Joseph Chase to the Commissioners, 1 January 1779 Chase, Joseph Franklin, Benjamin Lee, Arthur JA First Joint Commission at Paris

1779-01-01

Joseph Chase to the Commissioners, 1 January 1779 Chase, Joseph Franklin, Benjamin Lee, Arthur Adams, John First Joint Commission at Paris
Joseph Chase to the Commissioners
Gentelmen Paris January the 1rst. 17781 1779

These are to Request you to give your asistance To Benjamin Clark, William Folger, John Locke, Frances Macy, John Headon, Thorndrick Chase, Reuben Chase, John B 2 and a Numbers of others, Americans Now Prisoners in Different Prisons in France Dinant Mayenne3 in Britange &c. which I Think are as good Subjects as any America has as I know thay given Numbers of donations to asist the Americans in England Such as has got out of fourtune Prison and Else whare and done all that is in there power to get them To France. And I am Very Certain that they would be Very glad to go in the American Service as I know the greatest part of them has been obliged to go in the English Service being First Taken by and ceeped on Bord of Man of War and gard Ships for a number of months. Some longer Some Shorter.

If you will be So kind as to get them Clear of Prison you Much Oblige your Humble Servant

Joseph Chase

RC (PPAmP: Franklin Papers); docketed: “Mr Chases Request concerning Americans”; in another hand: “M. Chases Request concerg. Americans.”

1.

An inadvertance caused by the change to a new year.

2.

Together with Caleb Gardner and Ecobud Clark, mentioned by Chase in a letter of 8 Feb. (PPAmP: Franklin Papers), the men listed here had all been involved in the English whale fishery. John Blyth, the last listed, whose surname Chase begins and then crosses out, and Clark, Folger, Lock, and Macy were all known 330to the Commissioners.
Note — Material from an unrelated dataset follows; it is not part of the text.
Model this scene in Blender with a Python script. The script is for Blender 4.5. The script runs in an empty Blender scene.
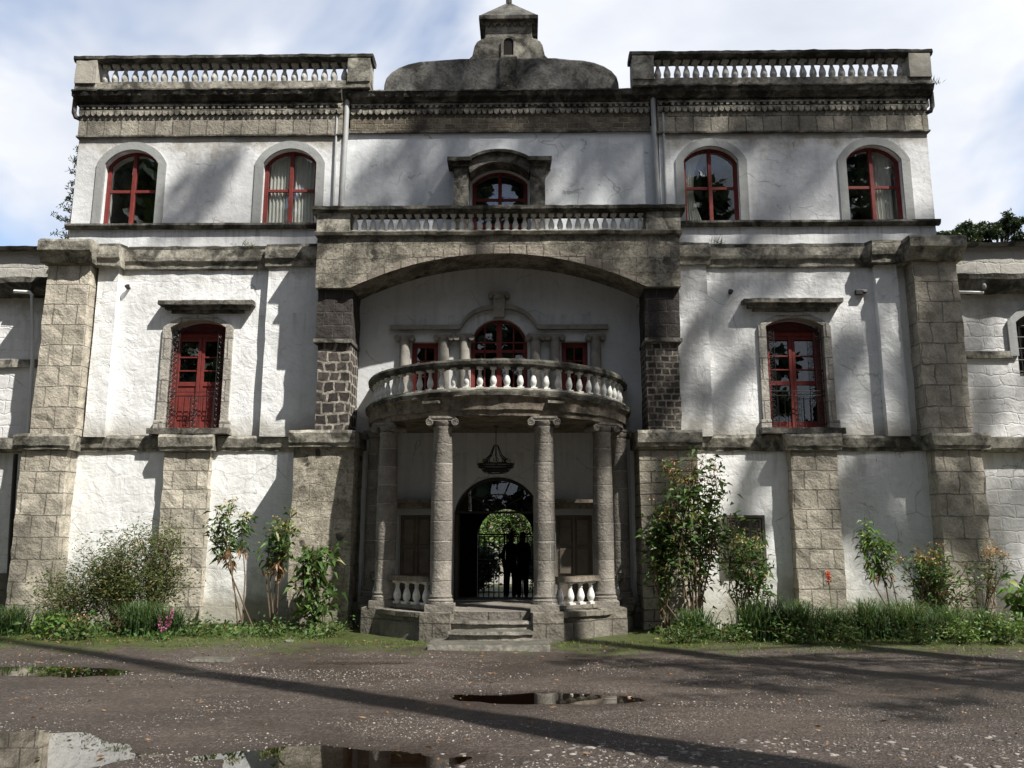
import bpy, bmesh, math, random
import numpy as np
from mathutils import Vector, Matrix, noise as mnoise
R = math.radians
random.seed(7); rng = np.random.default_rng(7)
scn = bpy.context.scene
COL = scn.collection

# ------------------------------------------------------------------ camera
cd = bpy.data.cameras.new('camera'); cam = bpy.data.objects.new('camera', cd); COL.objects.link(cam)
cd.sensor_width = 36; cd.lens = 827.08 / 1024 * 36; cd.clip_end = 2000; cd.clip_start = .1
p_, y_, r_ = .18039, -.01725, .001435
fwd = Vector((math.sin(y_)*math.cos(p_), math.cos(y_)*math.cos(p_), math.sin(p_)))
rt = Vector((math.cos(y_), -math.sin(y_), 0)); up = rt.cross(fwd)
r2 = rt*math.cos(r_) + up*math.sin(r_); u2 = -rt*math.sin(r_) + up*math.cos(r_)
m = Matrix((r2, u2, -fwd)).transposed().to_4x4(); m.translation = Vector((.5125, -15, 1.6))
cam.matrix_world = m; scn.camera = cam

# ------------------------------------------------------------------ sun, sky, exposure
SUN = Vector((1.25, -1.0, 2.1)).normalized()
EL = math.asin(SUN.z); AZ = math.atan2(SUN.x, SUN.y)
sd = bpy.data.lights.new('sun', 'SUN'); sd.energy = 5.0; sd.angle = R(.55); sd.color = (1, .96, .90)
so = bpy.data.objects.new('sun', sd); COL.objects.link(so)
so.rotation_euler = SUN.to_track_quat('Z', 'Y').to_euler(); so.location = (20, -20, 40)
w = bpy.data.worlds.new('World'); scn.world = w; w.use_nodes = True
nt = w.node_tree; nt.nodes.clear()
def nn(t, **k):
    n = nt.nodes.new(t)
    for a, b in k.items(): setattr(n, a, b)
    return n
sky = nn('ShaderNodeTexSky', sky_type='NISHITA', sun_disc=False, sun_elevation=EL, sun_rotation=AZ)
bg1 = nn('ShaderNodeBackground'); bg1.inputs[1].default_value = .13; nt.links.new(sky.outputs[0], bg1.inputs[0])
tc = nn('ShaderNodeTexCoord'); mp = nn('ShaderNodeMapping'); mp.inputs['Scale'].default_value = (1, 1, 2.0); mp.inputs['Location'].default_value = (1.35, .15, .40)
nt.links.new(tc.outputs['Generated'], mp.inputs[0])
n1 = nn('ShaderNodeTexNoise'); n1.inputs['Scale'].default_value = 2.2; n1.inputs['Detail'].default_value = 5; n1.inputs['Roughness'].default_value = .5; n1.inputs['Distortion'].default_value = .4
nt.links.new(mp.outputs[0], n1.inputs['Vector'])
rp = nn('ShaderNodeValToRGB'); rp.color_ramp.elements[0].position = .40; rp.color_ramp.elements[1].position = .52
rp.color_ramp.elements[0].color = (.18, .18, .18, 1)
nt.links.new(n1.outputs[0], rp.inputs[0])
n2 = nn('ShaderNodeTexNoise'); n2.inputs['Scale'].default_value = 3.0; n2.inputs['Detail'].default_value = 5; n2.inputs['Distortion'].default_value = .3
nt.links.new(mp.outputs[0], n2.inputs['Vector'])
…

Chase renewed his plea, particularly for the release of his brother, Reuben Chase, in his letter of 8 Feb. No reply to this letter has been found, nor is there any indication that the Commissioners took any action on Chase's request.

3.

Dinan is in Brittany, but Mayenne, where the prisoners were presumably housed in the castle for which it is noted, is in the old province of Maine.